» THE PROBLEM
Retype all of the data. Every line must match exactly.

» DATASET EXCERPT
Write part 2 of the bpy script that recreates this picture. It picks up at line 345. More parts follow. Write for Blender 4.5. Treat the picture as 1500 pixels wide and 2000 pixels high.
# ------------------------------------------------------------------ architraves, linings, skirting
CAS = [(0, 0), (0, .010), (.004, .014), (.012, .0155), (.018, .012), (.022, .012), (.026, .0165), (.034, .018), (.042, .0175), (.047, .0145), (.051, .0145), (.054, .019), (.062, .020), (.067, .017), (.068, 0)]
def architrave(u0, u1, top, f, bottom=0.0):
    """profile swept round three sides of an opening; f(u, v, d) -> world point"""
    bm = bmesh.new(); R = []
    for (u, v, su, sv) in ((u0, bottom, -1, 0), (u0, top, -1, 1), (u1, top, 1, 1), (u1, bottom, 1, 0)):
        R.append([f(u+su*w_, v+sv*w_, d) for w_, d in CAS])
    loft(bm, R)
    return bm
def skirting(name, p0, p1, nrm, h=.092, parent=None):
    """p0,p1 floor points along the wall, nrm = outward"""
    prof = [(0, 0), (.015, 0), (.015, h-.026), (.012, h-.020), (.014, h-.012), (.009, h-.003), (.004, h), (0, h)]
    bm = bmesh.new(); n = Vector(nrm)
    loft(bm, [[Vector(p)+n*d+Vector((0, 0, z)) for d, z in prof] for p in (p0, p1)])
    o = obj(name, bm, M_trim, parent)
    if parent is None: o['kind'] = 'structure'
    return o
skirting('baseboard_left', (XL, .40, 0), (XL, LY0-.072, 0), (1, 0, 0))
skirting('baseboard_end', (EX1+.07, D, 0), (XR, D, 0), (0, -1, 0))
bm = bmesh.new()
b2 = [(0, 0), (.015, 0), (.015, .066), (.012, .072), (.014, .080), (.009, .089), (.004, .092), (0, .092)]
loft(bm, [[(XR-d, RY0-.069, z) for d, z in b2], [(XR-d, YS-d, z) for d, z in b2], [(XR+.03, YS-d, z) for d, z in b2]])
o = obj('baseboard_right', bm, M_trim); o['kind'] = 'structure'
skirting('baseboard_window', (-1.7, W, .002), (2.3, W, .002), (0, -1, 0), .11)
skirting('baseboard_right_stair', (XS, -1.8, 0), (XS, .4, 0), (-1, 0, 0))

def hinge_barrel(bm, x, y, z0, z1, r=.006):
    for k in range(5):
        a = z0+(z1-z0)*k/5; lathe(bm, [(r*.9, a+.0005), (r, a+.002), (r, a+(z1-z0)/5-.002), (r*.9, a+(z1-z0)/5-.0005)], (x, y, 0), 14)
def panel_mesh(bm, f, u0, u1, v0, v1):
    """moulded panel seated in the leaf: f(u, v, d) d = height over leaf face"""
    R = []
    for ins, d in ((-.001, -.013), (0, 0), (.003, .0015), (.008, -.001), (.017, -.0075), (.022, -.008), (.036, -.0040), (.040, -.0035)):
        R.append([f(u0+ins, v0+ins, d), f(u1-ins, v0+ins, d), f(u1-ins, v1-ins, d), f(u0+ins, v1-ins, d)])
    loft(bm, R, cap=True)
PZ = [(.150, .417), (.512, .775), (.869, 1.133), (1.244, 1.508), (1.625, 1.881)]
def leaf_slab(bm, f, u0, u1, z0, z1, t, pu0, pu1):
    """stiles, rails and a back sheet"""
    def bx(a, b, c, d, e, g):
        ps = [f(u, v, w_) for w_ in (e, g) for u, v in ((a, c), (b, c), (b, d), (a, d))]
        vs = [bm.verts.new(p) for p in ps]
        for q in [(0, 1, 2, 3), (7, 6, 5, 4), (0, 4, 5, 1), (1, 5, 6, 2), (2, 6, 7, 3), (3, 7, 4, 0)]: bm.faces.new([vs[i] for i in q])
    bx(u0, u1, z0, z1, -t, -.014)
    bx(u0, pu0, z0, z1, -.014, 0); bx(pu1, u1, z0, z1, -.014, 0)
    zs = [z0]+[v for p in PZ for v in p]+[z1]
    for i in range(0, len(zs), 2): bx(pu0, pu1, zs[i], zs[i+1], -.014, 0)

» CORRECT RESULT
Write part 2 of the bpy script that recreates this picture. It picks up at line 345. More parts follow. Write for Blender 4.5. Treat the picture as 1500 pixels wide and 2000 pixels high.
# ------------------------------------------------------------------ architraves, linings, skirting
CAS = [(0, 0), (0, .010), (.004, .014), (.012, .0155), (.018, .012), (.022, .012), (.026, .0165), (.034, .018), (.042, .0175), (.047, .0145), (.051, .0145), (.054, .019), (.062, .020), (.067, .017), (.068, 0)]
def architrave(u0, u1, top, f, bottom=0.0):
    """profile swept round three sides of an opening; f(u, v, d) -> world point"""
    bm = bmesh.new(); R = []
    for (u, v, su, sv) in ((u0, bottom, -1, 0), (u0, top, -1, 1), (u1, top, 1, 1), (u1, bottom, 1, 0)):
        R.append([f(u+su*w_, v+sv*w_, d) for w_, d in CAS])
    loft(bm, R)
    return bm
def skirting(name, p0, p1, nrm, h=.092, parent=None):
    """p0,p1 floor points along the wall, nrm = outward"""
    prof = [(0, 0), (.015, 0), (.015, h-.026), (.012, h-.020), (.014, h-.012), (.009, h-.003), (.004, h), (0, h)]
    bm = bmesh.new(); n = Vector(nrm)
    loft(bm, [[Vector(p)+n*d+Vector((0, 0, z)) for d, z in prof] for p in (p0, p1)])
    o = obj(name, bm, M_trim, parent)
    if parent is None: o['kind'] = 'structure'
    return o
skirting('baseboard_left', (XL, .40, 0), (XL, LY0-.072, 0), (1, 0, 0))
skirting('baseboard_end', (EX1+.07, D, 0), (XR, D, 0), (0, -1, 0))
bm = bmesh.new()
b2 = [(0, 0), (.015, 0), (.015, .066), (.012, .072), (.014, .080), (.009, .089), (.004, .092), (0, .092)]
loft(bm, [[(XR-d, RY0-.069, z) for d, z in b2], [(XR-d, YS-d, z) for d, z in b2], [(XR+.03, YS-d, z) for d, z in b2]])
o = obj('baseboard_right', bm, M_trim); o['kind'] = 'structure'
skirting('baseboard_window', (-1.7, W, .002), (2.3, W, .002), (0, -1, 0), .11)
skirting('baseboard_right_stair', (XS, -1.8, 0), (XS, .4, 0), (-1, 0, 0))

def hinge_barrel(bm, x, y, z0, z1, r=.006):
    for k in range(5):
        a = z0+(z1-z0)*k/5; lathe(bm, [(r*.9, a+.0005), (r, a+.002), (r, a+(z1-z0)/5-.002), (r*.9, a+(z1-z0)/5-.0005)], (x, y, 0), 14)
def panel_mesh(bm, f, u0, u1, v0, v1):
    """moulded panel seated in the leaf: f(u, v, d) d = height over leaf face"""
    R = []
    for ins, d in ((-.001, -.013), (0, 0), (.003, .0015), (.008, -.001), (.017, -.0075), (.022, -.008), (.036, -.0040), (.040, -.0035)):
        R.append([f(u0+ins, v0+ins, d), f(u1-ins, v0+ins, d), f(u1-ins, v1-ins, d), f(u0+ins, v1-ins, d)])
    loft(bm, R, cap=True)
PZ = [(.150, .417), (.512, .775), (.869, 1.133), (1.244, 1.508), (1.625, 1.881)]
def leaf_slab(bm, f, u0, u1, z0, z1, t, pu0, pu1):
    """stiles, rails and a back sheet"""
    def bx(a, b, c, d, e, g):
        ps = [f(u, v, w_) for w_ in (e, g) for u, v in ((a, c), (b, c), (b, d), (a, d))]
        vs = [bm.verts.new(p) for p in ps]
        for q in [(0, 1, 2, 3), (7, 6, 5, 4), (0, 4, 5, 1), (1, 5, 6, 2), (2, 6, 7, 3), (3, 7, 4, 0)]: bm.faces.new([vs[i] for i in q])
    bx(u0, u1, z0, z1, -t, -.014)
    bx(u0, pu0, z0, z1, -.014, 0); bx(pu1, u1, z0, z1, -.014, 0)
    zs = [z0]+[v for p in PZ for v in p]+[z1]
    for i in range(0, len(zs), 2): bx(pu0, pu1, zs[i], zs[i+1], -.014, 0)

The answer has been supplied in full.